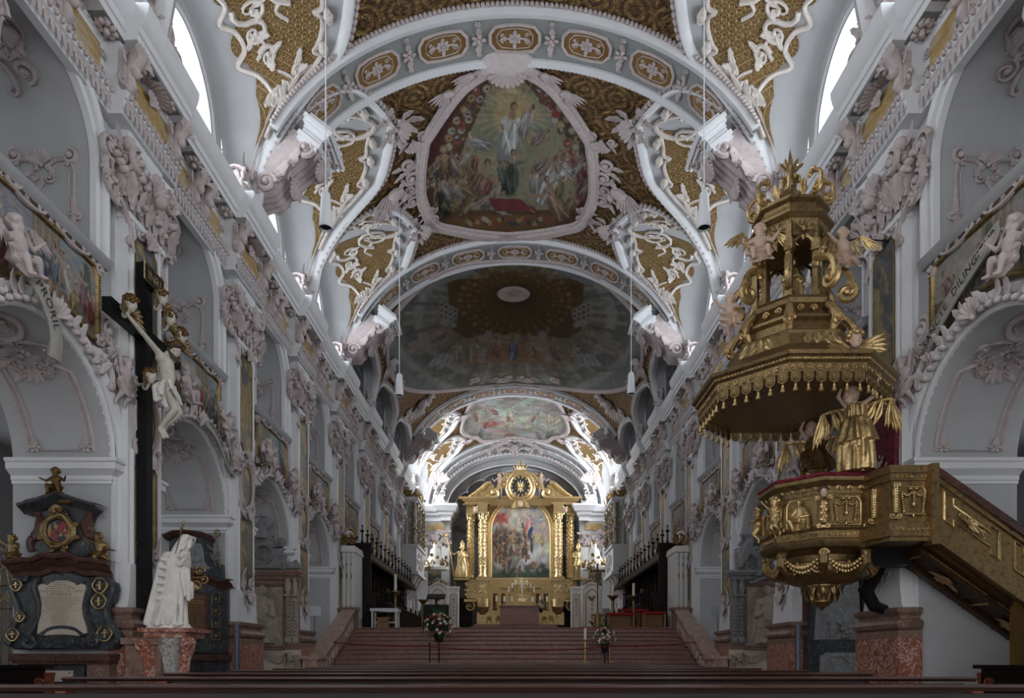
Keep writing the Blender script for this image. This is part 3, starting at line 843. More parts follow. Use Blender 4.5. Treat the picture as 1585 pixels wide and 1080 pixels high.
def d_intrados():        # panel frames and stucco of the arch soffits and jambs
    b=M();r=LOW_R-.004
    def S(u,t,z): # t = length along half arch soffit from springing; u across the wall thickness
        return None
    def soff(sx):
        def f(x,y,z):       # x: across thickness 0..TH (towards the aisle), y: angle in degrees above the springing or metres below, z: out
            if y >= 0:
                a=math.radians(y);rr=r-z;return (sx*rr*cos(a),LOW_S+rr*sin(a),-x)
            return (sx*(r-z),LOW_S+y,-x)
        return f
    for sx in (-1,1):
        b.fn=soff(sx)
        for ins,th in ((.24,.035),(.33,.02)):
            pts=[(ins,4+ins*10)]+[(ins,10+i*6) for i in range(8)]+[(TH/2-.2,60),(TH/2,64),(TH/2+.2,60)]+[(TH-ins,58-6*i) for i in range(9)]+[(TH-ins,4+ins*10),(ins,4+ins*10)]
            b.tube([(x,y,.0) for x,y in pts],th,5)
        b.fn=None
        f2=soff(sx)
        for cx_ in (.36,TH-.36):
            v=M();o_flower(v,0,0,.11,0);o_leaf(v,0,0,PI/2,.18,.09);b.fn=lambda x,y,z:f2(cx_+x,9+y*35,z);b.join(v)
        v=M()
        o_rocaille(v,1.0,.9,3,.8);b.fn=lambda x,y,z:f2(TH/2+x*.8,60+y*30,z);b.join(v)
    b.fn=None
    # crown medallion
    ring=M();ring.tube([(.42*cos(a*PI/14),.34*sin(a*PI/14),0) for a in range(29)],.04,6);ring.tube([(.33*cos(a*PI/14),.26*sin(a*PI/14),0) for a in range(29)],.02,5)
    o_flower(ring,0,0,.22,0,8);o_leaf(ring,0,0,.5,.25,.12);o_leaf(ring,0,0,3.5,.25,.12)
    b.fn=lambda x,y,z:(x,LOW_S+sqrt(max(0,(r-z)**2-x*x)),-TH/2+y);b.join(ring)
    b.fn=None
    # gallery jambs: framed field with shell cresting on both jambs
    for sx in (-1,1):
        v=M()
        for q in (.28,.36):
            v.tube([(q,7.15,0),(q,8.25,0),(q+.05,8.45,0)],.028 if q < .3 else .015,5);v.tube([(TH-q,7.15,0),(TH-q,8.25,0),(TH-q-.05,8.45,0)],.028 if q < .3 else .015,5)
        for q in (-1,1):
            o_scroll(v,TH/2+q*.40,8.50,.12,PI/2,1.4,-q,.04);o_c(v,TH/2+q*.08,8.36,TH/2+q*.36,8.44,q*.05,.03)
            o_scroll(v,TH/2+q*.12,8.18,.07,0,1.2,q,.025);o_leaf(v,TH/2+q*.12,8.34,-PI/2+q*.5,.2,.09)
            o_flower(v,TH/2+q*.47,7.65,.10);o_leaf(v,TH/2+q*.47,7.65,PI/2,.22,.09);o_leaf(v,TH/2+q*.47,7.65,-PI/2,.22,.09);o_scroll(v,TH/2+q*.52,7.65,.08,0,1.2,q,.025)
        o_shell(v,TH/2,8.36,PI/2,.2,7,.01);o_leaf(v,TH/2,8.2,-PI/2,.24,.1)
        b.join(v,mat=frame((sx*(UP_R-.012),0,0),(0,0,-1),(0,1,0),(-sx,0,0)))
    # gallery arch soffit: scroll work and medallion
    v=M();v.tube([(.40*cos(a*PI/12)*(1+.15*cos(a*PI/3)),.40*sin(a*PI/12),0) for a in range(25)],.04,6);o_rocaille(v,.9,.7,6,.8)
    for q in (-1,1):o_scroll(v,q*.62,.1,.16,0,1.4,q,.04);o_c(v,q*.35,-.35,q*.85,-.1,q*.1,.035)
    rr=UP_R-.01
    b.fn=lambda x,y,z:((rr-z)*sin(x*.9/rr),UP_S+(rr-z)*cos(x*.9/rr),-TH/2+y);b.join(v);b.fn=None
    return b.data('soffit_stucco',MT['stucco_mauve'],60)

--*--

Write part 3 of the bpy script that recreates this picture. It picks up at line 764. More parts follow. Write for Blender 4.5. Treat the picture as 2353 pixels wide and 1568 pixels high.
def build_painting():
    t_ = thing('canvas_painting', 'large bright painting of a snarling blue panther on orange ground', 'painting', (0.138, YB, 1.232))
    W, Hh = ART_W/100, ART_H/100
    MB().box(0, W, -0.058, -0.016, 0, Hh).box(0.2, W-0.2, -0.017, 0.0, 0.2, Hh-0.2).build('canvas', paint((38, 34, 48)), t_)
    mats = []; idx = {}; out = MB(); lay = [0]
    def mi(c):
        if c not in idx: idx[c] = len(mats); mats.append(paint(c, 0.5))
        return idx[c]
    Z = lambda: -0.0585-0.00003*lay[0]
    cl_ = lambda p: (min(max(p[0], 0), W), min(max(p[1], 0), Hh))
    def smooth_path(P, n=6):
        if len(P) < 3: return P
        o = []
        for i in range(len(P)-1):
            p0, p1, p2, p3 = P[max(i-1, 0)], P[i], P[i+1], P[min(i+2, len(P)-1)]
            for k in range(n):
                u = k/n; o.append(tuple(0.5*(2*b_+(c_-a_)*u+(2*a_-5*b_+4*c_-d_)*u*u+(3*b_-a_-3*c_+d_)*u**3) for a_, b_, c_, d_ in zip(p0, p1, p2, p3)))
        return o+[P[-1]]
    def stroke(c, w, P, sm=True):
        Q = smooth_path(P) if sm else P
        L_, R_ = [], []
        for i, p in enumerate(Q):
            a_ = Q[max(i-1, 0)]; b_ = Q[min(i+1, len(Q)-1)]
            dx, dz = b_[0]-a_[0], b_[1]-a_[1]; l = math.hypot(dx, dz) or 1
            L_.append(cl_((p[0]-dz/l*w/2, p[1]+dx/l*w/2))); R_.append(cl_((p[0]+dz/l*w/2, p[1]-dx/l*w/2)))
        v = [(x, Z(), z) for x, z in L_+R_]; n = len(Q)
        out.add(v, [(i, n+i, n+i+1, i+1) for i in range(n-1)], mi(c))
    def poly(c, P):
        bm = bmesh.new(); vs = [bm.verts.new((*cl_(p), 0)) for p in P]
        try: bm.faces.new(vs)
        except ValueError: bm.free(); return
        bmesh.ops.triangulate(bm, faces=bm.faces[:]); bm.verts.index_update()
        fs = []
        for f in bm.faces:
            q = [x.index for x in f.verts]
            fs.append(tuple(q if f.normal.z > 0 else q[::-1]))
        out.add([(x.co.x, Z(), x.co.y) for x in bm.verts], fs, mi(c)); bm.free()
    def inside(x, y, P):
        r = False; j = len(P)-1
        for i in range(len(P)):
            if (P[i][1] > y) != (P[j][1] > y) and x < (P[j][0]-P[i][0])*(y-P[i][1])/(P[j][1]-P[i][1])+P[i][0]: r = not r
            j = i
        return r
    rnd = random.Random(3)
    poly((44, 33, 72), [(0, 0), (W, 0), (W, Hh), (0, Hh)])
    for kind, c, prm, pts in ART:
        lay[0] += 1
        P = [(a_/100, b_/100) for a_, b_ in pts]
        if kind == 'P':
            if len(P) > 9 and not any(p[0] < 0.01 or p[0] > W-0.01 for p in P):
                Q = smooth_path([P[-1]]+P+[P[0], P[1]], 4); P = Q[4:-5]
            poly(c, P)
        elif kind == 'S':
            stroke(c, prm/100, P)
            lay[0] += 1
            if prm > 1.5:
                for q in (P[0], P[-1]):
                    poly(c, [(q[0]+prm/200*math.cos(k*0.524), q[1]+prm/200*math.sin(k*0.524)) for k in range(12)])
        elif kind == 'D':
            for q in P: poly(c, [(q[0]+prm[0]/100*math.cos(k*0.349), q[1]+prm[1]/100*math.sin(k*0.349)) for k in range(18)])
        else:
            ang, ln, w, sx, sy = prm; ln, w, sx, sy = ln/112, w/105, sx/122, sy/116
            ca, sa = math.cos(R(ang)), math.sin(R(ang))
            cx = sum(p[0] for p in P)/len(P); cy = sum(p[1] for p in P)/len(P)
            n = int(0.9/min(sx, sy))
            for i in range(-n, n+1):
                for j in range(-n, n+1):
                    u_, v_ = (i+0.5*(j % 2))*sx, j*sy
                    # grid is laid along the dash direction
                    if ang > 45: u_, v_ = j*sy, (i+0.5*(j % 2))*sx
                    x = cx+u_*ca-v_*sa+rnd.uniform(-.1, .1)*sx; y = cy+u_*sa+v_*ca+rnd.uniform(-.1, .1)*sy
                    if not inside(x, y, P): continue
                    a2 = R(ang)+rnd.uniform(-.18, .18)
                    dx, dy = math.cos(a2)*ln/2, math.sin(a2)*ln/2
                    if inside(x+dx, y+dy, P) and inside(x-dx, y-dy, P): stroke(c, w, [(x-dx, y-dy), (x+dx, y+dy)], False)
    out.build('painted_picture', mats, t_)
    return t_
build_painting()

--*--

Set exercise — The word "parts" may appear on some lines. Report how many lines hold it, giving the number alone.

Exercise answer — 2